Noriko handles artist collaborations for the store’s bustling logo T-shirt business and is busy overseeing the store’s remodeling. Matsumoto Shave Ice will expand to double its current size in the year ahead as it gains 12 new neighbors, part of a master plan by landowner Kamehameha Schools to further commercialize the property the store has long occupied. She also collaborates on Matsumoto’s syrup flavors, which now number more than 40, including the original 10 and flavors such as lilikoi (passion fruit), papaya, pickled mango, green tea and sour li hing mui.
As for Stan, “My favorite part [of the job] is seeing different people from all over the world, hearing all different languages,” he says, smiling. “When we first started it was just local people with pidgin English.”

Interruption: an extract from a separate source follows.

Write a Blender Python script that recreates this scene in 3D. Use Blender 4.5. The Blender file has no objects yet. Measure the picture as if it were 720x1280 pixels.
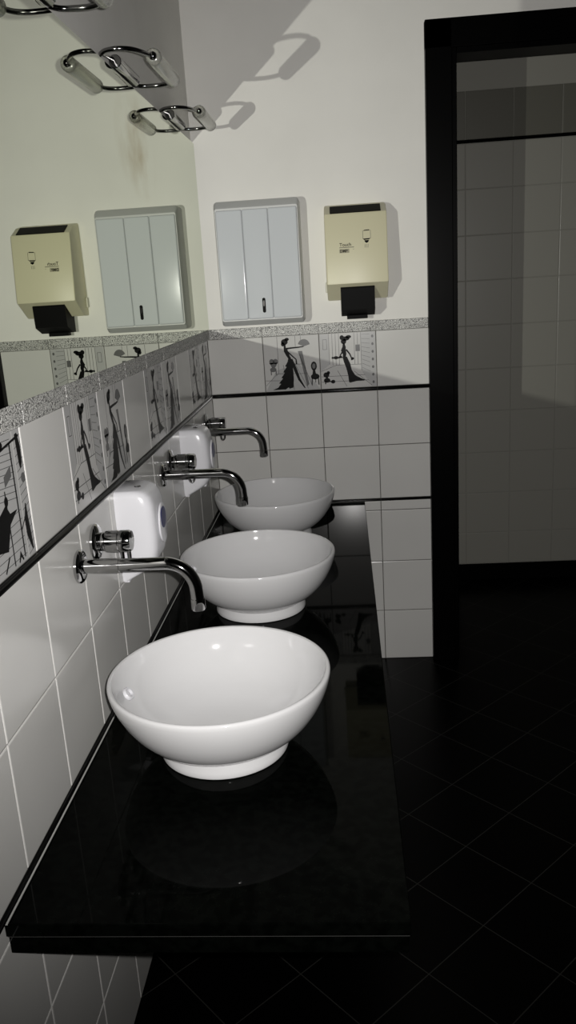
import bpy, bmesh, math
from mathutils import Matrix, Vector

PI = math.pi
SC = bpy.context.scene
COL = SC.collection
Z0 = 1.0465                     # floor is z = 0; the upper black liner sits at Z0

# ------------------------------------------------------------------ camera
CX, CY, CZ = 0.4804, -2.9705, 0.3863 + Z0
YAW, PITCH, ROLL, FPX = 0.0776, -0.2698, -0.0621, 1032.4

def make_camera():
    cy, sy = math.cos(YAW), math.sin(YAW)
    cp, sp = math.cos(PITCH), math.sin(PITCH)
    cr, sr = math.cos(ROLL), math.sin(ROLL)
    f = Vector((-sy * cp, cy * cp, sp))
    r = Vector((cy, sy, 0))
    u = r.cross(f)
    r2 = r * cr + u * sr
    u2 = u * cr - r * sr
    cam = bpy.data.cameras.new('camera')
    cam.sensor_fit = 'VERTICAL'
    cam.sensor_height = 36.0
    cam.lens = FPX * 36.0 / 1280.0
    cam.clip_start = 0.01
    o = bpy.data.objects.new('camera', cam)
    COL.objects.link(o)
    m = Matrix((r2, u2, -f)).transposed().to_4x4()
    m.translation = (CX, CY, CZ)
    o.matrix_world = m
    SC.camera = o

make_camera()

# ------------------------------------------------------------------ light and exposure
w = bpy.data.worlds.new('night')
w.use_nodes = True
w.node_tree.nodes['Background'].inputs[0].default_value = (0.02, 0.02, 0.022, 1)
w.node_tree.nodes['Background'].inputs[1].default_value = 0.3
SC.world = w

MX = 0.010                      # plane of the mirror glass
FLASH = (0.511, -2.962, 0.400 + Z0)

def lamp(name, loc, aim, power, color, radius):
    l = bpy.data.lights.new(name, 'SPOT')
    l.energy = power
    l.color = color
    l.shadow_soft_size = radius
    l.spot_size = math.radians(103)
    l.spot_blend = 1.0
    o = bpy.data.objects.new(name, l)
    COL.objects.link(o)
    o.location = loc
    o.rotation_euler = Vector(aim).to_track_quat('-Z', 'Y').to_euler()
    return o

FY_, FP_ = YAW - 0.07, PITCH + 0.13       # the lamp of the phone points a little above its lens
AIM = (-math.sin(FY_) * math.cos(FP_), math.cos(FY_) * math.cos(FP_), math.sin(FP_))
flash = lamp('phone_flash', FLASH, AIM, 118, (1.0, 0.975, 0.95), 0.006)
# added lamp behind the mirror, in place of the flash light it throws back
flash_stand_in = lamp('mirror_flash_stand_in', (2 * MX - FLASH[0], FLASH[1], FLASH[2]), (-AIM[0], AIM[1], AIM[2]), 112, (0.97, 0.97, 0.88), 0.006)

SC.view_settings.view_transform = 'Standard'
SC.view_settings.look = 'None'
SC.view_settings.gamma = 1
SC.view_settings.use_curve_mapping = False
SC.view_settings.exposure = 0.0
SC.cycles.use_denoising = True
SC.cycles.caustics_reflective = False
SC.cycles.caustics_refractive = False
SC.cycles.max_bounces = 10
SC.cycles.sample_clamp_indirect = 4.0

# ------------------------------------------------------------------ materials
def mat(name, color, rough=0.5, metal=0.0, spec=0.5, trans=0.0, ior=1.45):
    m = bpy.data.materials.new(name)
    m.use_nodes = True
    b = m.node_tree.nodes['Principled BSDF']
    b.inputs['Base Color'].default_value = (*color, 1)
    b.inputs['Roughness'].default_value = rough
    b.inputs['Metallic'].default_value = metal
    b.inputs['Specular IOR Level'].default_value = spec
    b.inputs['Transmission Weight'].default_value = trans
    b.inputs['IOR'].default_value = ior
    return m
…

Stan officially became the second generation of Matsumotos to run the business in 1976. Unlike his siblings, Stan says, school wasn’t for him. After a year in college in Hawaii and basic training with the National Guard, he knew the family business was where he needed to be.
“If I went back to school maybe I would do something and Matsumoto Shave Ice wouldn’t be here,” says Stan.
Generations of residents and visitors can be grateful Stan never learned to enjoy studying. He didn’t lack for business savvy though, offering logo T-shirts for sale that same year, when a Hawaii artist named Scooter offered to create a Matsumoto Shave Ice design.
“The design was meant for the family only,” says Stan. “But customers saw the design and said, ‘Hey, we wanna buy, too!’”
The store now boasts more than three dozen T-shirt designs, crafted over the years by illustrators and artists from Hawaii and around the world. Collectively, the shirts are almost as popular with customers as the shave ice. Stan even has his own design, called the “Aloha Stanley” (pictured above), featuring a caricature of his face complete with signature hat, tendrils of longish hair and handlebar mustache. Scooter’s original T-shirt design remains one of the store’s most popular.
On many days, Stan can still be found sitting on a bench outside Matsumoto’s entrance observing the modern bustle of the once quiet sugar-plantation town he grew up in, sometimes talking story with customers.
Just good natured, quintessential Stan.